The Trump administration has done little to clear up the confusion around what laws or protections might apply to detainees sent to Guantánamo. DHS did not respond to a request for comment on what legal authorities apply and which agency has custody over Guantánamo detainees.
If the post-9/11 era is any precedent, officials might not publicly offer any such clarification. The legal justifications for detaining terror suspects at Guantánamo in the 2000s were made in confidential memos from the Department of Justice’s Office of Legal Counsel, many of which only came to light years later.
Greenberg said that the Trump administration is being “intentionally vague.” But it might also just be incompetence.
“I’m not convinced that the federal government has thought through any of what they’re going to be required to do to fulfill these minimal due process rights that the migrants still have,” said Chris Mirasola, a professor at the University of Houston Law Center focusing on national security law.
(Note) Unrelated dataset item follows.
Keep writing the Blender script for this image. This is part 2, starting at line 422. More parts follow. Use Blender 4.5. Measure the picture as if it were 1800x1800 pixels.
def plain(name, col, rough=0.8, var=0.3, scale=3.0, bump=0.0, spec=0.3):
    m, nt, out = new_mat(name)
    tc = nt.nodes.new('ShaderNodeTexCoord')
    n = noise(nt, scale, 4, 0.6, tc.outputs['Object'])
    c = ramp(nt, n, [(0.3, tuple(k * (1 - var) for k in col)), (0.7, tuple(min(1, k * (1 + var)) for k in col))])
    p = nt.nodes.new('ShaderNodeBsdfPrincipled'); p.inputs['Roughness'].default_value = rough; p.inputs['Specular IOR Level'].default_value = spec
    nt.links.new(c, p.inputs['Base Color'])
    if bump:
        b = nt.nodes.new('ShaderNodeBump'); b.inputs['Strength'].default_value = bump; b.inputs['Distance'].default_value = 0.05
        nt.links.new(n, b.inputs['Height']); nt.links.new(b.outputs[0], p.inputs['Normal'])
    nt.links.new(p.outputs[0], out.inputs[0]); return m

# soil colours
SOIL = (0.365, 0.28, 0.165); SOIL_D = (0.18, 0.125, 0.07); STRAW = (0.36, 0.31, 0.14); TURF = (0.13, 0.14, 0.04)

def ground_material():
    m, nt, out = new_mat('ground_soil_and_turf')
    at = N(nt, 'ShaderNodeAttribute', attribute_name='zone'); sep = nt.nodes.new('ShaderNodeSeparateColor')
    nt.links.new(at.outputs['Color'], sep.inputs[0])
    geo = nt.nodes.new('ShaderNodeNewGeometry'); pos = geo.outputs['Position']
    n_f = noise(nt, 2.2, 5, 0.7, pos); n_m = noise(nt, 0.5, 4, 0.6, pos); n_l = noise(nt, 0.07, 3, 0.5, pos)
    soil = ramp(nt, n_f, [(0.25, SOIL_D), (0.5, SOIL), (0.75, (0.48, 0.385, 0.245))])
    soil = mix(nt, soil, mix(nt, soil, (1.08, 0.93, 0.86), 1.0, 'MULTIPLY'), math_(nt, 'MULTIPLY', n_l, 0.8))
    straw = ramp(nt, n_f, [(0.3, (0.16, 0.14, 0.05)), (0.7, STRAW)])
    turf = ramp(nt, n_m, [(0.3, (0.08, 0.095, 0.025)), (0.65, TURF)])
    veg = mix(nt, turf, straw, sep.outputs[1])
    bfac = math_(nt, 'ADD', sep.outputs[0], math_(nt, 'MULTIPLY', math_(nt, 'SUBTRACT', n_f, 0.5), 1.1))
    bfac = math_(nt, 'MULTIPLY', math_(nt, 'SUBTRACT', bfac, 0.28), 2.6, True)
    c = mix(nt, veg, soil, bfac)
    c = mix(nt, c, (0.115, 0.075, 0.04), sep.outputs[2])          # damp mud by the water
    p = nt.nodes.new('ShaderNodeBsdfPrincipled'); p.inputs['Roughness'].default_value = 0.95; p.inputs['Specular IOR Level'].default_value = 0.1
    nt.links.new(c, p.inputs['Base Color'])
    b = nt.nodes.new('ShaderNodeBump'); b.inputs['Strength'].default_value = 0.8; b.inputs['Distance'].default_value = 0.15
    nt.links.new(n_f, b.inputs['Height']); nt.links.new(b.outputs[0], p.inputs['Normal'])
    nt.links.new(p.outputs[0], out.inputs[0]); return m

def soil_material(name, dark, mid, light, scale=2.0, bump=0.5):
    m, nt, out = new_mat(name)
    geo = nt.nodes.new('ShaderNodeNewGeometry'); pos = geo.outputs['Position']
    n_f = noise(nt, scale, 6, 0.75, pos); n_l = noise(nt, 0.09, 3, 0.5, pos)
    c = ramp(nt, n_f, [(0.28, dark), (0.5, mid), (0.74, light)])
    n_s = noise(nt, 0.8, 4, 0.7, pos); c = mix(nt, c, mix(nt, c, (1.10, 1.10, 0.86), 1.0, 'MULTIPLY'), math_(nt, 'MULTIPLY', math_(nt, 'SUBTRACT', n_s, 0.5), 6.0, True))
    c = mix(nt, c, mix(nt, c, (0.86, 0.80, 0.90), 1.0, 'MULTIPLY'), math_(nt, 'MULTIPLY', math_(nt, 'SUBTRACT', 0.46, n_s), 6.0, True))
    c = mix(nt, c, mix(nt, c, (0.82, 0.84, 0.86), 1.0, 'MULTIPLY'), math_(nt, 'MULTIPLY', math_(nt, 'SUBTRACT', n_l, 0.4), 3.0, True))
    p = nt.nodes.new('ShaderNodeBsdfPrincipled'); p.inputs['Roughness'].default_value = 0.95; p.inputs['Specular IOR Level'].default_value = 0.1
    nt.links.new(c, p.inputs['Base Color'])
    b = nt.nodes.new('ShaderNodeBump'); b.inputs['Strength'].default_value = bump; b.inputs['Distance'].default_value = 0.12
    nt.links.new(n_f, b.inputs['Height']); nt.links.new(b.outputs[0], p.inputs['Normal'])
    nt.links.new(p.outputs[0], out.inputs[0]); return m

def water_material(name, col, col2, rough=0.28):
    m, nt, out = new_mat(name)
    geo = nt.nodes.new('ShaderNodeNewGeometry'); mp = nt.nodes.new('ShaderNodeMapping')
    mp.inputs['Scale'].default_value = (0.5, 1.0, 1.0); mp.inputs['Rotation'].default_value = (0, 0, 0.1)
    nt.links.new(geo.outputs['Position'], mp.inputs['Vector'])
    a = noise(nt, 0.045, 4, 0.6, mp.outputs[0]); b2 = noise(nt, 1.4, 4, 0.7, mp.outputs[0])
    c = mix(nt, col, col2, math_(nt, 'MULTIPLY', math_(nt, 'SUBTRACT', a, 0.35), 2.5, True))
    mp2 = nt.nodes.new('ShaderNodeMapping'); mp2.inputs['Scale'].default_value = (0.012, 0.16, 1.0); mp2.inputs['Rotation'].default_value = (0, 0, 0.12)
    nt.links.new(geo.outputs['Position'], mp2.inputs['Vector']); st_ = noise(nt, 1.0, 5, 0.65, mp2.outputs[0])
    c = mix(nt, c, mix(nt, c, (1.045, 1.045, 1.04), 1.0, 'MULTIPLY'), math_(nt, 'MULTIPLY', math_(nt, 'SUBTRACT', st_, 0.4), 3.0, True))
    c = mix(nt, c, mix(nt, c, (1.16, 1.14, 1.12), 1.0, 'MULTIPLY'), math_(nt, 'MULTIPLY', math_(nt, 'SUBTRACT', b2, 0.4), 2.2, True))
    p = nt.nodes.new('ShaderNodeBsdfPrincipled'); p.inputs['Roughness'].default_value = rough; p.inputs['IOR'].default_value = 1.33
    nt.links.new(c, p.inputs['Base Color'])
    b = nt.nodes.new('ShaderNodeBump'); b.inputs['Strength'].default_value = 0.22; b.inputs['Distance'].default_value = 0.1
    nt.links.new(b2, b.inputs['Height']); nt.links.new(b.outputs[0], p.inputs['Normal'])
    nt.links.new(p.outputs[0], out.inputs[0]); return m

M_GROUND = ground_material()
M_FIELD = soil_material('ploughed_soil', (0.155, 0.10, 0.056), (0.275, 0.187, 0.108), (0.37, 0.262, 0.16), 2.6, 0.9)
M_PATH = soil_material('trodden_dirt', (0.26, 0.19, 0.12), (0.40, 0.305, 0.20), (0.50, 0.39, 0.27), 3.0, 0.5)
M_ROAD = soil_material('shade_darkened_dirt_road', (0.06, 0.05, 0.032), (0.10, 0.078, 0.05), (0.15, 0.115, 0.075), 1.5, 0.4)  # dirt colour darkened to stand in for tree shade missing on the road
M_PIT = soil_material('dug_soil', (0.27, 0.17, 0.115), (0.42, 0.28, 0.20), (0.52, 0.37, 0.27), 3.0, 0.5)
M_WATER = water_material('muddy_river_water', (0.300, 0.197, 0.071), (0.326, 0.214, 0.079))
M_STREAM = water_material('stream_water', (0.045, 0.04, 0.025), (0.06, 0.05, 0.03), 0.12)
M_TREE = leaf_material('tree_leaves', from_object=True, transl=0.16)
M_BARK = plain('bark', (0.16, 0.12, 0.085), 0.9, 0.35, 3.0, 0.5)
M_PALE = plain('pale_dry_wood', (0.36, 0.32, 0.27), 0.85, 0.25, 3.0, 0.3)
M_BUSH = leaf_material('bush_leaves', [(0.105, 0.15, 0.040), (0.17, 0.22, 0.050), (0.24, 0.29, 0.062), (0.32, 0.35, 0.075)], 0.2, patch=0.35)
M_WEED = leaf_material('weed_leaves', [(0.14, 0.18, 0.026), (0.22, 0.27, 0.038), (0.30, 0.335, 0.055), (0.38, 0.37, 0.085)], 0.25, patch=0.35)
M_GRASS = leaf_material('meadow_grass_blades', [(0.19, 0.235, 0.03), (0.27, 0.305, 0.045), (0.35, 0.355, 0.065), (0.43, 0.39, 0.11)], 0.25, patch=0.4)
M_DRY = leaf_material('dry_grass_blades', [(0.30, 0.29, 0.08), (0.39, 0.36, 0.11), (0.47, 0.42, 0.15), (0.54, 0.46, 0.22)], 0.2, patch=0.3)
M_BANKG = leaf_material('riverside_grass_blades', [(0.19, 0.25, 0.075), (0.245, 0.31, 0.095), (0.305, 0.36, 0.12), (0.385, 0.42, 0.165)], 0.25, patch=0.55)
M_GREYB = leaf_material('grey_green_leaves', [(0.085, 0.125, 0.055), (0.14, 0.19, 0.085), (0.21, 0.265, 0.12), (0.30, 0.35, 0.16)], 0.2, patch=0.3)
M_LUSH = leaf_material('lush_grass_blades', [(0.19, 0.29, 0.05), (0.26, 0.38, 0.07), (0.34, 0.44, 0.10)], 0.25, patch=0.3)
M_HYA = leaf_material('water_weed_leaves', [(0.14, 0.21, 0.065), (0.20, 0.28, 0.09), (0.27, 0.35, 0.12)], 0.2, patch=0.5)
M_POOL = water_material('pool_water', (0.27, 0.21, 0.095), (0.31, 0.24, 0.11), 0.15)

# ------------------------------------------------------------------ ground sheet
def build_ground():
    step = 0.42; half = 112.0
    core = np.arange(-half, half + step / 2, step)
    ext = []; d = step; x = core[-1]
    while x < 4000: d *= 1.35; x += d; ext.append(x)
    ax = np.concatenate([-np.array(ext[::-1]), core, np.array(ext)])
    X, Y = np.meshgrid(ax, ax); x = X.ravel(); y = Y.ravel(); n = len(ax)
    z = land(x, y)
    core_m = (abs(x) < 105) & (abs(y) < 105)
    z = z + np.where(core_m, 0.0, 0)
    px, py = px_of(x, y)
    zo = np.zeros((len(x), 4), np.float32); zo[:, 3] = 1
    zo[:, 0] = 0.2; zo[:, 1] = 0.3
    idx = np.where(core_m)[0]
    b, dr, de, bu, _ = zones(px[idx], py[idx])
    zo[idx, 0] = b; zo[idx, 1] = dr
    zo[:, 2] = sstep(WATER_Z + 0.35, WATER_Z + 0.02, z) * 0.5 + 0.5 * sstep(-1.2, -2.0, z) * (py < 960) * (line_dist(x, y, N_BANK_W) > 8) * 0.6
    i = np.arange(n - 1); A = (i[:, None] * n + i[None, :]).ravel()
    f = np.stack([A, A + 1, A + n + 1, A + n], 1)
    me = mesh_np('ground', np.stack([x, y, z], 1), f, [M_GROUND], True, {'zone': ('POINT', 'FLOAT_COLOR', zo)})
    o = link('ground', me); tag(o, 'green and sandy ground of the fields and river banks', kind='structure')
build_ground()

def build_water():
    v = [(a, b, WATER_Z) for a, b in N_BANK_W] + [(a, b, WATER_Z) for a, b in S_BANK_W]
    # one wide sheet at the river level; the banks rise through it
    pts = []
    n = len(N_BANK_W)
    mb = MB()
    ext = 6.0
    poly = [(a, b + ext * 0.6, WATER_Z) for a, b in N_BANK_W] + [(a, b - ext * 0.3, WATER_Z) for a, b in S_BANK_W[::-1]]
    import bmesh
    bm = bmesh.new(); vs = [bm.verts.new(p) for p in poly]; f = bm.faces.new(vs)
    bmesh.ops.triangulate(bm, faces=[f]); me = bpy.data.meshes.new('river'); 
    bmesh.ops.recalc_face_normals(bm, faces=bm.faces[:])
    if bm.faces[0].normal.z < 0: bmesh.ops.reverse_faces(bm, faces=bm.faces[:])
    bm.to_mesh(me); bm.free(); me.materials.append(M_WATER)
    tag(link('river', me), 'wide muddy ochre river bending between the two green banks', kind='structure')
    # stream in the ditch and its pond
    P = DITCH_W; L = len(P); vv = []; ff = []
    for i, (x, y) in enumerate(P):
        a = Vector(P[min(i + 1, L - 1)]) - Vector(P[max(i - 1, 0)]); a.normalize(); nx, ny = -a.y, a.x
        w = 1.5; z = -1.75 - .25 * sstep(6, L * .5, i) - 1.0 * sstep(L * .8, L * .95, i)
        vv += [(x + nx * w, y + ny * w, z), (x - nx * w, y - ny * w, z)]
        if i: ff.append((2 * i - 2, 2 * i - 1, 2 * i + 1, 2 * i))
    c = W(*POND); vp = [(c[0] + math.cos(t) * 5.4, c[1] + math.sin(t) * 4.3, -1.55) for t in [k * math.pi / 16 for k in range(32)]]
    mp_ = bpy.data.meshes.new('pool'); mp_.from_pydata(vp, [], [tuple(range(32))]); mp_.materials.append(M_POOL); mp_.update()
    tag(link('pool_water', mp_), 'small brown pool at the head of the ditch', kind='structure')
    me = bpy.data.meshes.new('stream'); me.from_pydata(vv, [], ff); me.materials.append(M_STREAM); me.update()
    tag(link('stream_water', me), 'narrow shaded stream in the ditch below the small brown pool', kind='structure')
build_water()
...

The challenges in ensuring the rights of Guantánamo detainees are protected
The lack of transparency around Guantánamo makes it hard for immigrant advocates to step in and ensure that the rights of detainees are being protected — or even know what they are.
David Luban, a professor at Georgetown University Law Center, said that even on mainland US facilities, access to counsel is a problem in immigration detention. Immigrants facing deportation don’t have a right to publicly-funded legal counsel, but if they can identify and pay for a lawyer, “they have a right to be represented by that lawyer,” he said. However, as the ACLU has noted, most immigration detention facilities are located far from cities where lawyers are accessible. ICE also makes it difficult for immigrants to communicate with their lawyers, often refusing to allow them to schedule calls.
All of these problems are magnified at Guantánamo.
“Guantánamo is even harder to access for a combination of security reasons and logistical reasons,” Luban said. “There are very few flights into and out of Gitmo, and visitors have to share the planes with military personnel and families. If lawyers have no way of contacting potential clients, the clients can’t retain them.”
At this point, immigrant advocates are operating in the dark. The government has not supplied information on who and how many have been sent to Guantánamo.
“How are we supposed to know that they have not sent someone who is a US citizen if the people who are detained there cannot speak to lawyers? How are we supposed to know whether anyone has a legal right to remain in the United States under existing immigration law, if they can’t consult with legal counsel?” García Hernández said. “My concern is that the government holds all the cards.”